L: There's a lot of things we do that are extremely low tech and analog that a lot of people I think would digitize just for the sake of convenience [laughs]. We do certain things in analog just because we like the way it sounds, not because of some anti-digital stance; it's just some things are digital, some things are analog, depending on what sounds good or what we can afford or get our hands on.

R: Electronics and computers, in the digital realm, computers have played a pretty massive part in our records; everything was basically mixed digitally and recorded digitally. I've done some extensive mixing on a computer, too, but as far as what we play, we try to keep things relatively true to what we can perform live.
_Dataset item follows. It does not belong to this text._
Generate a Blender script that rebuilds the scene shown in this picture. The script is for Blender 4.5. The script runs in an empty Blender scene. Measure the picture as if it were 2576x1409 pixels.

There's something about this whole wave of music that came up in the late 90s and mid 2000s, this post-glitch digital stuff, and that's just not appealing to our ears. We tend to shy away from that. I'd rather hear music that harkens back to older techniques. I mean, I can't dismiss people who make their music with computers, but as an audience member, in a live setting, it's usually not that exciting to watch. I don't find them so appealing; neither of us like that modern, clean digital sound.

L: Right, and not even all the analog stuff we play on works either; it's just about trial and error with everything.

R: There should be a certain crude element, or a primitive element at the core, whether it's just simple tape loops, or, I dunno. We make some of the loops of our recordings on computer and then dump them onto tapes; we're not shy about that use of technology.

That's quite an interesting process, like putting MP3s onto a cassette, or the other way around, listening to someone's cassette as an MP3 on your computer -- some interesting misplaced context or something. I was wondering, with the cassettes, how big a part do they play when your playing live?

R: It may be the foundation of what we play. We play over them live; there are two tape decks and certain songs might have less room for improvisation because the backing track is all on one tape, but usually we swap tapes around and change the order of songs in our sets and experiment. It can be sort of a challenge; doing it this way allows for a certain amount of control, like we literally mix everything including vocals, so there's not much for a sound person to do apart from mic our amplifiers. That maybe developed out of a fear of people mixing things in a way we don't want them to but it also places the burden of responsibilities solely on us.

Do you ever notice on a tour, if you're carrying the same cassettes around with you in the van, that the quality changes or they get warped or anything?

R: Fortunately we haven't had too many problems...

L: I'd say the thing that really degrades is the tape players themselves.

R: Yeah, there's definitely wear and tear, and both the tape players we use are variable speeds, so when we mix they're changing speeds, so one song might be slower on one occasion than another. There are a lot of cues to remember over the course of any given set, but the tapes themselves -- I dunno, they've held up pretty well. When we went to Europe last time we brought dubs of all our masters out of fear of losing them.

If you left them on the dashboard by mistake and they sat in the sun for a while, I was thinking it could add a pretty interesting element.

L: Yeah, for sure. I'm sure they are degrading as time goes on, but so far they've held up and somehow it's the tape players that break more. We've noticed that the dubs we used sound worse than the originals, obviously, but there wasn't a huge difference.